TASK REQUIREMENTS
Print the data exactly as it is given, please.

DATASET EXCERPT

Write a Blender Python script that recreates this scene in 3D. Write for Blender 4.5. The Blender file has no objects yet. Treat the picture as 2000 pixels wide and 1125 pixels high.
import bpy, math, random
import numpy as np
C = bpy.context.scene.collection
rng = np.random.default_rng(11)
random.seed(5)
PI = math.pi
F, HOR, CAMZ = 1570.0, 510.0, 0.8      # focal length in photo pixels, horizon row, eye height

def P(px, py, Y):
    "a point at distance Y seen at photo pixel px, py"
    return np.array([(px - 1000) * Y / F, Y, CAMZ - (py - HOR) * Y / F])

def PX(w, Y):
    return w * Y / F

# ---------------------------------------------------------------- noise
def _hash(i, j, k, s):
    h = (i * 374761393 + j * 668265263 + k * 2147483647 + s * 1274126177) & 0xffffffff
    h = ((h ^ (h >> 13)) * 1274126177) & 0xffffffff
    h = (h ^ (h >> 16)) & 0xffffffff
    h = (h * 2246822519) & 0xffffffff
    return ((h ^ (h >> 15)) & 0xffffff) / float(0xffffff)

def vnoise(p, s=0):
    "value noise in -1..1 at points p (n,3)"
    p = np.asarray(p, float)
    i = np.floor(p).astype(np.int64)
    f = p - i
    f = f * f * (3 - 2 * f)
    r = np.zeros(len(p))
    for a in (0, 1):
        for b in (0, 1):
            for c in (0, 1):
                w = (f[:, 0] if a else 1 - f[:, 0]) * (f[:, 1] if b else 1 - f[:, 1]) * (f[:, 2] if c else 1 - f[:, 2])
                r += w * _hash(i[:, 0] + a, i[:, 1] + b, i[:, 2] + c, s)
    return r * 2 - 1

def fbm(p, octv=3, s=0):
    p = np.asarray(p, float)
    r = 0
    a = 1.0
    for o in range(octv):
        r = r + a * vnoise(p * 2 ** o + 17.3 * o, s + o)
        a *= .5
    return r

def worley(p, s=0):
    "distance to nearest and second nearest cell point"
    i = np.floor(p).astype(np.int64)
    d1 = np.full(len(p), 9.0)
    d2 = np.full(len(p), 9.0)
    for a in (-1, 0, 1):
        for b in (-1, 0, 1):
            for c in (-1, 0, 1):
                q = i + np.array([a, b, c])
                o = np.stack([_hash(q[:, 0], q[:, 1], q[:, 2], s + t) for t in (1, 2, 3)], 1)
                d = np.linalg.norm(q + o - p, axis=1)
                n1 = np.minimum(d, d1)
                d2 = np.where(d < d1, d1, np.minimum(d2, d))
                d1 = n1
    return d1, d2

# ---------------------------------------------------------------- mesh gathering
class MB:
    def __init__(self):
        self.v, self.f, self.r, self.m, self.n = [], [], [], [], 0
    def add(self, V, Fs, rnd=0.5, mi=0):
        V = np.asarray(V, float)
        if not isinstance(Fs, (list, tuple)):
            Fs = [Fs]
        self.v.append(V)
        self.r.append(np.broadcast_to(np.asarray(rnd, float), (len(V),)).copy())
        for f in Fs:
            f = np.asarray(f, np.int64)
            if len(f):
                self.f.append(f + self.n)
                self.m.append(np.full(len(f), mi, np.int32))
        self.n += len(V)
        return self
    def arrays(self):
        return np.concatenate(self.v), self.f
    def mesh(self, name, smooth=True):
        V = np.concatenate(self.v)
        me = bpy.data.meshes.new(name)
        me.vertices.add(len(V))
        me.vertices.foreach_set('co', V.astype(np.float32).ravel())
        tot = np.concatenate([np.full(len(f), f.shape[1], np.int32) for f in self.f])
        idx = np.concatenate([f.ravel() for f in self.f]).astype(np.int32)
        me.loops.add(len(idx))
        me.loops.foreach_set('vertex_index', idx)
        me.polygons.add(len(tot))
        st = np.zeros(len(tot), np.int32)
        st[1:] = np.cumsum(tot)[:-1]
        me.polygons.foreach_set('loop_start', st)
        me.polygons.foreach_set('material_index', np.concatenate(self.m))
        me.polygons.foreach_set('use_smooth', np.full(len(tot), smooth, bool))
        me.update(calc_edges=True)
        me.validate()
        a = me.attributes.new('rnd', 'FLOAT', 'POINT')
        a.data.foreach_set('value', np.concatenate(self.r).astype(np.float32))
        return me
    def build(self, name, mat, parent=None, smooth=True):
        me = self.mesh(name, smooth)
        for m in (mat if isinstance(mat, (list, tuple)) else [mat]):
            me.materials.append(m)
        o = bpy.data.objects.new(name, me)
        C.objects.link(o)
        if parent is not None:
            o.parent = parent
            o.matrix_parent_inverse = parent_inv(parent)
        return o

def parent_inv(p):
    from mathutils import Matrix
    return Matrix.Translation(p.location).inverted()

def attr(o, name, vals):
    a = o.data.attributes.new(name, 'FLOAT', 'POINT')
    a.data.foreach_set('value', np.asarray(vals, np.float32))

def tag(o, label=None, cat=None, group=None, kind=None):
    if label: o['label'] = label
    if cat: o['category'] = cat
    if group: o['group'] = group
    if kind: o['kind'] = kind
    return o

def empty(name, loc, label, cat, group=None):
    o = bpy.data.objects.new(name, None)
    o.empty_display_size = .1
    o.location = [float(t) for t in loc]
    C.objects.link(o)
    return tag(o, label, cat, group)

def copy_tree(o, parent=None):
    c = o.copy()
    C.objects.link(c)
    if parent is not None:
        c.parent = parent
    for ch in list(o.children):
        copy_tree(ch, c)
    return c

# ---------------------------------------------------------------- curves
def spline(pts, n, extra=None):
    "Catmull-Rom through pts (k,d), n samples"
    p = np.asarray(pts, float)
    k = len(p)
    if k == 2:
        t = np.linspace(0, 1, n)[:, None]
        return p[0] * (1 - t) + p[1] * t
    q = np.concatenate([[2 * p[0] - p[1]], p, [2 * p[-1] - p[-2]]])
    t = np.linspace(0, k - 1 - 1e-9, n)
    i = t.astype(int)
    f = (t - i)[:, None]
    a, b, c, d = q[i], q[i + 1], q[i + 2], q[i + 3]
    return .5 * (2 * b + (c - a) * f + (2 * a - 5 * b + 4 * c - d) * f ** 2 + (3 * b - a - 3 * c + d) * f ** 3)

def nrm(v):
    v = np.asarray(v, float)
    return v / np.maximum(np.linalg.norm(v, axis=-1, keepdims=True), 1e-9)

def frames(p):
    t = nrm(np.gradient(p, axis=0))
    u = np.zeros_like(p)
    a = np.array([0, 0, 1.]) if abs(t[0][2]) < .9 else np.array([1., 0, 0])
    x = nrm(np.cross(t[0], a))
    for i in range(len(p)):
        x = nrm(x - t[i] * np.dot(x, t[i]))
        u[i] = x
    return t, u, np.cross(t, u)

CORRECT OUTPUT
Write a Blender Python script that recreates this scene in 3D. Write for Blender 4.5. The Blender file has no objects yet. Treat the picture as 2000 pixels wide and 1125 pixels high.
import bpy, math, random
import numpy as np
C = bpy.context.scene.collection
rng = np.random.default_rng(11)
random.seed(5)
PI = math.pi
F, HOR, CAMZ = 1570.0, 510.0, 0.8      # focal length in photo pixels, horizon row, eye height

def P(px, py, Y):
    "a point at distance Y seen at photo pixel px, py"
    return np.array([(px - 1000) * Y / F, Y, CAMZ - (py - HOR) * Y / F])

def PX(w, Y):
    return w * Y / F

# ---------------------------------------------------------------- noise
def _hash(i, j, k, s):
    h = (i * 374761393 + j * 668265263 + k * 2147483647 + s * 1274126177) & 0xffffffff
    h = ((h ^ (h >> 13)) * 1274126177) & 0xffffffff
    h = (h ^ (h >> 16)) & 0xffffffff
    h = (h * 2246822519) & 0xffffffff
    return ((h ^ (h >> 15)) & 0xffffff) / float(0xffffff)

def vnoise(p, s=0):
    "value noise in -1..1 at points p (n,3)"
    p = np.asarray(p, float)
    i = np.floor(p).astype(np.int64)
    f = p - i
    f = f * f * (3 - 2 * f)
    r = np.zeros(len(p))
    for a in (0, 1):
        for b in (0, 1):
            for c in (0, 1):
                w = (f[:, 0] if a else 1 - f[:, 0]) * (f[:, 1] if b else 1 - f[:, 1]) * (f[:, 2] if c else 1 - f[:, 2])
                r += w * _hash(i[:, 0] + a, i[:, 1] + b, i[:, 2] + c, s)
    return r * 2 - 1

def fbm(p, octv=3, s=0):
    p = np.asarray(p, float)
    r = 0
    a = 1.0
    for o in range(octv):
        r = r + a * vnoise(p * 2 ** o + 17.3 * o, s + o)
        a *= .5
    return r

def worley(p, s=0):
    "distance to nearest and second nearest cell point"
    i = np.floor(p).astype(np.int64)
    d1 = np.full(len(p), 9.0)
    d2 = np.full(len(p), 9.0)
    for a in (-1, 0, 1):
        for b in (-1, 0, 1):
            for c in (-1, 0, 1):
                q = i + np.array([a, b, c])
                o = np.stack([_hash(q[:, 0], q[:, 1], q[:, 2], s + t) for t in (1, 2, 3)], 1)
                d = np.linalg.norm(q + o - p, axis=1)
                n1 = np.minimum(d, d1)
                d2 = np.where(d < d1, d1, np.minimum(d2, d))
                d1 = n1
    return d1, d2

# ---------------------------------------------------------------- mesh gathering
class MB:
    def __init__(self):
        self.v, self.f, self.r, self.m, self.n = [], [], [], [], 0
    def add(self, V, Fs, rnd=0.5, mi=0):
        V = np.asarray(V, float)
        if not isinstance(Fs, (list, tuple)):
            Fs = [Fs]
        self.v.append(V)
        self.r.append(np.broadcast_to(np.asarray(rnd, float), (len(V),)).copy())
        for f in Fs:
            f = np.asarray(f, np.int64)
            if len(f):
                self.f.append(f + self.n)
                self.m.append(np.full(len(f), mi, np.int32))
        self.n += len(V)
        return self
    def arrays(self):
        return np.concatenate(self.v), self.f
    def mesh(self, name, smooth=True):
        V = np.concatenate(self.v)
        me = bpy.data.meshes.new(name)
        me.vertices.add(len(V))
        me.vertices.foreach_set('co', V.astype(np.float32).ravel())
        tot = np.concatenate([np.full(len(f), f.shape[1], np.int32) for f in self.f])
        idx = np.concatenate([f.ravel() for f in self.f]).astype(np.int32)
        me.loops.add(len(idx))
        me.loops.foreach_set('vertex_index', idx)
        me.polygons.add(len(tot))
        st = np.zeros(len(tot), np.int32)
        st[1:] = np.cumsum(tot)[:-1]
        me.polygons.foreach_set('loop_start', st)
        me.polygons.foreach_set('material_index', np.concatenate(self.m))
        me.polygons.foreach_set('use_smooth', np.full(len(tot), smooth, bool))
        me.update(calc_edges=True)
        me.validate()
        a = me.attributes.new('rnd', 'FLOAT', 'POINT')
        a.data.foreach_set('value', np.concatenate(self.r).astype(np.float32))
        return me
    def build(self, name, mat, parent=None, smooth=True):
        me = self.mesh(name, smooth)
        for m in (mat if isinstance(mat, (list, tuple)) else [mat]):
            me.materials.append(m)
        o = bpy.data.objects.new(name, me)
        C.objects.link(o)
        if parent is not None:
            o.parent = parent
            o.matrix_parent_inverse = parent_inv(parent)
        return o

def parent_inv(p):
    from mathutils import Matrix
    return Matrix.Translation(p.location).inverted()

def attr(o, name, vals):
    a = o.data.attributes.new(name, 'FLOAT', 'POINT')
    a.data.foreach_set('value', np.asarray(vals, np.float32))

def tag(o, label=None, cat=None, group=None, kind=None):
    if label: o['label'] = label
    if cat: o['category'] = cat
    if group: o['group'] = group
    if kind: o['kind'] = kind
    return o

def empty(name, loc, label, cat, group=None):
    o = bpy.data.objects.new(name, None)
    o.empty_display_size = .1
    o.location = [float(t) for t in loc]
    C.objects.link(o)
    return tag(o, label, cat, group)

def copy_tree(o, parent=None):
    c = o.copy()
    C.objects.link(c)
    if parent is not None:
        c.parent = parent
    for ch in list(o.children):
        copy_tree(ch, c)
    return c

# ---------------------------------------------------------------- curves
def spline(pts, n, extra=None):
    "Catmull-Rom through pts (k,d), n samples"
    p = np.asarray(pts, float)
    k = len(p)
    if k == 2:
        t = np.linspace(0, 1, n)[:, None]
        return p[0] * (1 - t) + p[1] * t
    q = np.concatenate([[2 * p[0] - p[1]], p, [2 * p[-1] - p[-2]]])
    t = np.linspace(0, k - 1 - 1e-9, n)
    i = t.astype(int)
    f = (t - i)[:, None]
    a, b, c, d = q[i], q[i + 1], q[i + 2], q[i + 3]
    return .5 * (2 * b + (c - a) * f + (2 * a - 5 * b + 4 * c - d) * f ** 2 + (3 * b - a - 3 * c + d) * f ** 3)

def nrm(v):
    v = np.asarray(v, float)
    return v / np.maximum(np.linalg.norm(v, axis=-1, keepdims=True), 1e-9)

def frames(p):
    t = nrm(np.gradient(p, axis=0))
    u = np.zeros_like(p)
    a = np.array([0, 0, 1.]) if abs(t[0][2]) < .9 else np.array([1., 0, 0])
    x = nrm(np.cross(t[0], a))
    for i in range(len(p)):
        x = nrm(x - t[i] * np.dot(x, t[i]))
        u[i] = x
    return t, u, np.cross(t, u)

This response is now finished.